O tema está na ordem dia. No dia 3 de Maio, foi publicada a nova Estratégia Nacional de Combate ao Terrorismo, que assenta em quatro eixos (prevenir, proteger, perseguir e responder) e deverá ser concretizada através de planos de acção. Aí se expressa que Portugal deverá “continuar a participar activamente nos esforços europeus e internacionais de combate à radicalização, aos extremismos violentos e à sua expressão agravada, o terrorismo”.

“A área governativa da Justiça tem estado atenta a este fenómeno, designadamente através da participação da PJ e da DGRSP em actividades da Radicalization Awareness Network/Rede de Conhecimento da Radicalização, da União Europeia”, informa o Ministério da Justiça.

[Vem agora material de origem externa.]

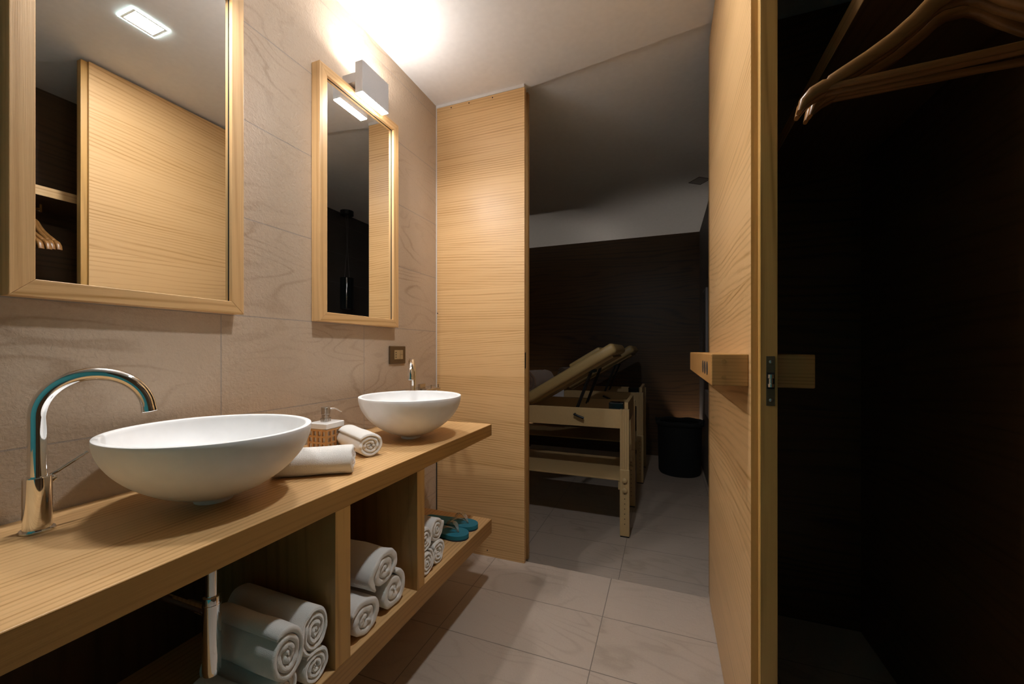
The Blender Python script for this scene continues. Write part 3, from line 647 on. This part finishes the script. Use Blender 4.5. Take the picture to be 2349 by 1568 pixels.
# ------------------------------------------------------------------ treatment room
def massage_table(x, y0, label):
    """x: head end leg centre; y0: near face; floor at FF. Local origin at head end, near side."""
    t = thing('massage_table', label, 'massage table', (x, y0, FF), 0, 'massage tables in the treatment room')
    Wd = 0.60; Ln = 1.95; b = lambda *a, **k: box(BM(), *a, **k)
    ob = lambda n, bm, m, par=None, sm=False: obj(n, bm, m, par or t, sm, world=False)
    zr = 0.85
    for yy in (0.0, Wd - 0.028): ob('side_rail', b(-Ln + 0.03, -0.031, yy + 0.004, yy + 0.028, zr - 0.127, zr, bev=0.002), 'beech')
    ob('end_rail', b(-0.006, 0.018, 0.05, Wd - 0.05, zr - 0.10, zr + 0.045, bev=0.002), 'beech')
    ob('end_rail', b(-Ln, -Ln + 0.02, 0.05, Wd - 0.05, zr - 0.10, zr, bev=0.002), 'beech')
    for xx in (0.0, -Ln + 0.03):
        for j, yy in enumerate((0.0, Wd - 0.045)):
            bm = BM()
            for k in range(4): box(bm, xx - 0.0315 + k * 0.0155, xx - 0.0315 + k * 0.0155 + 0.0135, yy + 0.002, yy + 0.043, 0.442, zr + 0.002, 0.002)
            box(bm, xx - 0.029, xx + 0.027, yy + 0.005, yy + 0.040, 0.442, zr)
            lg = ob('leg', bm, 'beech_z')
            ext = ob('extension', b(xx - 0.032, xx + 0.031, yy - 0.004, yy + 0.022, 0.008, 0.452, bev=0.004), 'beech', lg)
            fc = yy - 0.004
            for k in range(9 if xx == 0 else 0):
                z = 0.09 + 0.0335 * k
                ob('peg_hole', tube(BM(), [(xx, fc - 0.0004, z), (xx, fc + 0.001, z)], 0.0032, 10), 'darkgap', lg)
            for z in (0.383, 0.317):
                bm = tube(BM(), [(xx, fc, z), (xx, fc - 0.006, z), (xx, fc - 0.012, z), (xx, fc - 0.016, z)], [0.015, 0.017, 0.0165, 0.010], 20)
                ob('knob', bm, 'beech', lg, True)
            ob('rubber_foot', b(xx - 0.029, xx + 0.028, yy - 0.002, yy + 0.02, 0.0, 0.008), 'black', lg)
    ob('shelf', b(-Ln + 0.06, -0.030, 0.02, Wd - 0.02, 0.368, 0.380, bev=0.001), 'beech')
    ob('shelf_bracket', b(-0.045, -0.031, 0.03, Wd - 0.03, 0.305, 0.368), 'beech')
    # flat mattress part and raised back part
    ob('flat_cushion', b(-Ln, -0.70, -0.04, Wd + 0.04, zr + 0.006, zr + 0.070, bev=0.02, ) , 'vinyl', None, True)
    ang = math.radians(31.0); hx, hz = -0.672, zr + 0.012; Lc = 0.735; thk = 0.074
    def inc(u, v, yy): return (hx + u * math.cos(ang) - v * math.sin(ang), yy, hz + u * math.sin(ang) + v * math.cos(ang))
    bm = BM(); box(bm, 0, Lc, -0.035, Wd + 0.035, 0, thk, 0.026, 4)
    for v_ in bm.verts: v_.co = inc(v_.co.x, v_.co.z, v_.co.y)
    ob('raised_cushion', bm, 'vinyl', None, True)
    bm = BM(); box(bm, 0.01, Lc - 0.05, 0.02, Wd - 0.02, -0.016, 0.004)
    for v_ in bm.verts: v_.co = inc(v_.co.x, v_.co.z, v_.co.y)
    ob('backing_board', bm, 'vinyl')
    bm = BM(); box(bm, 0.36, 0.62, 0.16, 0.46, thk, thk + 0.035, 0.012, 3)
    for v_ in bm.verts: v_.co = inc(v_.co.x, v_.co.z, v_.co.y)
    ob('head_pad', bm, 'vinyl', None, True)
    for yy in (0.055, 0.13, Wd - 0.13, Wd - 0.055):
        p1 = Vector(inc(0.50, -0.016, yy)); p0 = Vector((-0.345, yy, zr - 0.03))
        ob('strut', tube(BM(), [p0, p1], 0.006, 12), 'black', None, True)
        if yy < 0.2: ob('strut_mount', box(BM(), p1.x - 0.03, p1.x + 0.03, yy - 0.008, yy + 0.008, p1.z - 0.012, p1.z + 0.008), 'black')
    ob('corner_tray', b(-0.108, -0.012, 0.03, 0.12, zr - 0.01, zr + 0.042, bev=0.004), 'blackgloss')
    cr = tube(BM(), [(-0.335, 0.004, zr - 0.045), (-0.335, -0.022, zr - 0.045)], 0.008, 16)
    ck = ob('crank_hub', cr, 'black', None, True)
    ob('crank_grip', tube(BM(), [(-0.335, -0.018, zr - 0.045), (-0.315, -0.022, zr - 0.052), (-0.270, -0.022, zr - 0.068)], [0.006, 0.008, 0.0085], 16), 'black', ck, True)
    return t
massage_table(-0.2506, 2.754, 'beech massage table with tan padding and raised back, the nearer of two')
massage_table(-0.2186, 3.924, 'beech massage table with raised back standing behind the nearer one')
G3 = 'taupe rolled blankets on the massage tables'
towel((-0.985, 2.870, FF + 0.922), math.radians(76), 0.30, 0.082, 'rolled taupe blanket lying on the nearer massage table', G3, 'taupe', seed=41, turns=3.2, start=1.0, bumpy=0.008)
towel((-0.985, 3.98, FF + 0.922), math.radians(60), 0.30, 0.072, 'rolled taupe blanket lying on the farther massage table', G3, 'taupe', seed=42, turns=3.2, start=1.0, bumpy=0.008)
bm = BM(); box(bm, -1.26, -0.935, 3.872, 3.882, 0.55, 0.757, 0.003)
box(bm, -1.26, -0.935, 3.872, 4.50, 0.751, 0.757, 0.002)
tag(obj('folded_sheet', bm, 'sheet', None), 'white sheet draped over the side of the farther massage table', 'sheet')

# laundry basket and the small lamp hidden behind it
t = thing('laundry_basket', 'round black woven laundry basket in the far corner', 'basket', (0.140, 4.43, FF))
bm = lathe(BM(), [(0, 0), (0.190, 0), (0.200, 0.02), (0.212, 0.50), (0.200, 0.50), (0.188, 0.03), (0, 0.03)], 0, 0, 48)
for v_ in bm.verts:
    n_ = noise.noise(v_.co * 9); v_.co.x *= 1 + 0.02 * n_; v_.co.y *= 1 + 0.02 * n_
obj('body', bm, 'blackcloth', t, True, world=False)
pts = [(0.208 * math.cos(a), 0.208 * math.sin(a), 0.512 + 0.006 * math.sin(3 * a) + 0.004 * math.sin(7 * a)) for a in [2 * PI * k / 48 for k in range(49)]]
obj('rim', tube(BM(), pts, 0.024, 12, caps=False), 'blackcloth', t, True, world=False)
for s in (-1, 1):
    pts = [(s * (0.205 + 0.02 * math.sin(PI * k / 10)), -0.05 + 0.1 * k / 10, 0.50 + 0.045 * math.sin(PI * k / 10)) for k in range(11)]
    obj('handle', tube(BM(), pts, 0.010, 10), 'blackcloth', t, True, world=False)
for ux, lab in ((0.310, 'small round floor uplight glowing behind the black basket'), (-1.70, 'small round floor uplight at the far wall behind the massage tables')):
    t = thing('floor_uplight', lab, 'lamp', (ux, 4.935, FF), 0, 'floor uplights along the far wall')
    obj('housing', lathe(BM(), [(0, 0), (0.060, 0), (0.060, 0.150), (0.056, 0.150), (0.054, 0.012), (0, 0.012)], 0, 0, 32), 'black', t, True, world=False)
    obj('bulb', lathe(BM(), [(0.0, 0.030), (0.010, 0.032), (0.013, 0.040), (0.010, 0.050), (0, 0.053)], 0, 0, 16), 'floorlamp', t, True, world=False)

# fittings on the far right wall
t = thing('wall_panel_mirror', 'narrow dark wall mirror with grey edge in the far room, beside the door edge', 'mirror', (0.372, 4.15, 0.75))
obj('frame', box(BM(), 0.350, 0.371, 4.05, 4.36, 0.90, 1.655, 0.002), 'greybox', t)
obj('pane', box(BM(), 0.348, 0.3495, 4.12, 4.35, 0.91, 1.64), 'blackgloss', t)
tag(obj('wall_box', box(BM(), 0.340, 0.371, 3.70, 4.02, 0.50, 0.72, 0.006), 'greybox', None), 'small grey box fixed to the far room wall behind the door handle', 'wall box')
t = thing('pendant_lamp', 'black cylinder pendant lamp seen in the far mirror, hanging by thin wires', 'lamp', (0.615, 3.07, FZ))
obj('canopy', lathe(BM(), [(0, -0.0005), (0.062, -0.0005), (0.062, -0.038), (0.060, -0.040), (0, -0.040)], 0, 0, 40), 'black', t, True, world=False)
for s in (-1, 1): obj('wire', tube(BM(), [(s * 0.012, 0, -0.04), (s * 0.004, 0.004, -0.35), (s * 0.03, 0, -0.655)], 0.0012, 8), 'steel', t, True, world=False)
obj('shade', lathe(BM(), [(0, -0.655), (0.060, -0.655), (0.062, -0.657), (0.062, -0.962), (0.056, -0.962), (0.056, -0.93), (0, -0.93)], 0, 0, 40), 'blackgloss', t, True, world=False)
obj('lens', lathe(BM(), [(0, -0.955), (0.056, -0.955), (0.056, -0.950), (0, -0.95)], 0, 0, 40), 'ceramic', t, True, world=False)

No âmbito da nova ENCT, “a PJ e a DGRSP cooperarão, sempre que necessário, no desenvolvimento de acções específicas com vista à detecção e o controlo de detidos e presos com risco de envolvimento em condutas relacionadas com o terrorismo e o seu financiamento”.

Embora até à data o sistema prisional não tenha “quaisquer indícios de fenómenos de radicalização islâmica ou outra”, essa hipótese está presente. “Sem prejuízo da não detecção desses indícios, a DGRSP articula com outros serviços do Estado e com organismos internacionais políticas de vigilância e de detecção deste fenómeno, mantendo-se a vigilância atenta e activa caso surja matéria substantiva que justifique a adopção de medidas adicionais”.

Normas mínimas

O relatório europeu debruça-se sobre outros aspectos relacionados com as condições de detenção, dando atenção à velha questão da sobrelotação. “É importante abordar as causas profundas do problema das más condições de detenção através de uma abordagem abrangente/holística que leva em consideração todas as medidas de justiça criminal relevantes que influem decisivamente no fluxo do encarceramento e envolvem todos os actores relevantes.”

No fim, as investigadoras recomendam que se pondere a possibilidade de adopção de um instrumento legislativo que estabelecesse normas mínimas da União. E que se desenvolvam indicadores comuns para medir a sobrelotação prisional e o acesso a medidas alternativas à prisão.